ここでワールド・サキソフォン・クァルテットの歴史を、メンバー構成の変化から振り返ってみましょう。当然マレイが全作品に参加しております。
Julius Hemphill(as), Oliver Lake(as), Hamiet Bluiett(bs) という不動のメンバーで、1977年以降1988年までの間に9作品を残してきました。
その後1990年に Julius Hemphill の替わりに Arthur Blythe(as) が参加し、かつ初めてホーン以外にベースとドラムを加えて、1枚の作品を残しました。
さらに1992年にはベースとドラムの他にピアノを加えて、作品を発表したのでした。
このホーン以外の楽器を加える流れは、1993年の作品では取り入れられませんでした。この時のメンバーは、 Arthur Blythe(as) に替わり eric person(as) が参加し、そして2曲だけjames spaulding(as)も加わりました。
そんなメンバー変遷の中で1995年に吹き込まれた本作品は、再びアフリカン・ドラム奏者が3人参加したものになりました。また、 eric person(as) に替わって、john purcell(fl)が参加しております。
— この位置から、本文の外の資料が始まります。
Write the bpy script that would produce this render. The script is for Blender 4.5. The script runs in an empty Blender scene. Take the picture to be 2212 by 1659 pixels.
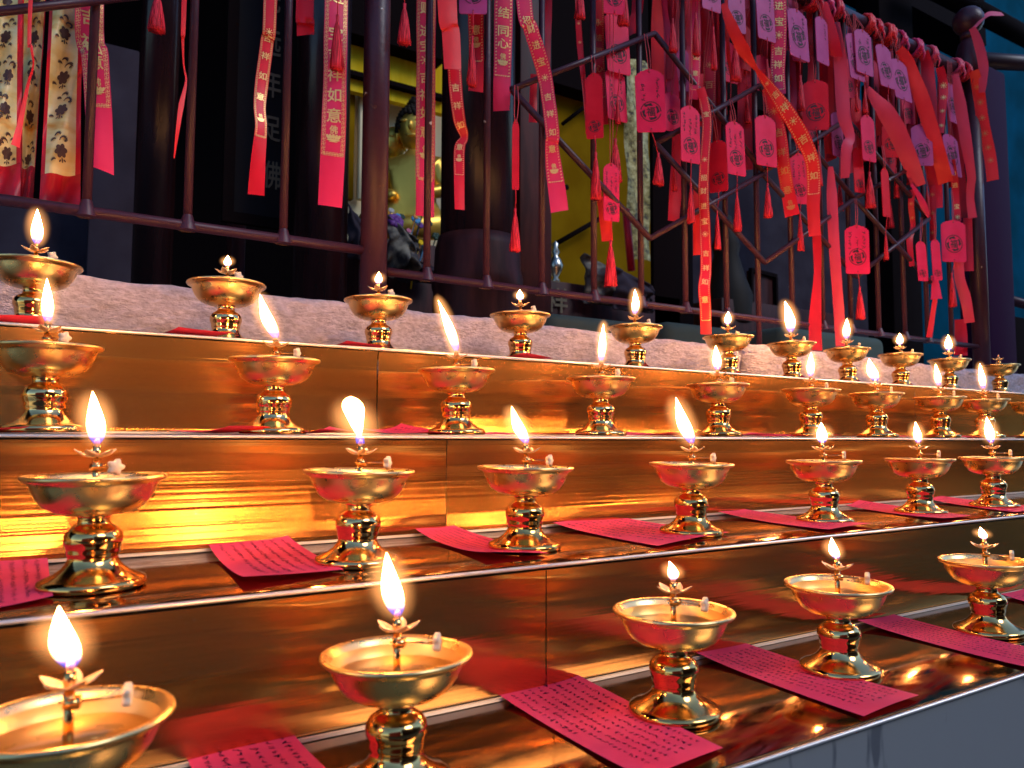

アフリカン・ドラムの派手なリズムにホーンアンサンブルという分かりきった展開ですが、これが気持ちいいのです。アフリカン・ドラム奏者作の3曲は、その極みが味わえる内容。そしてWSQの4人が作った曲では、別の展開。特にマレイが3回目の録音となる『dakar darkness』では、ジャングルの暗闇の静かなる怖さが伝わって演奏です。ナレーションは邪魔でしたが、ドラムが効果的に使われていました。パーセル作の曲もブルーイット作の曲も、静を表したもの。お祭の陽気さ満載のなかに静寂が垣間見える作品です。しかし、一つの作品としてのまとまりは弱いです。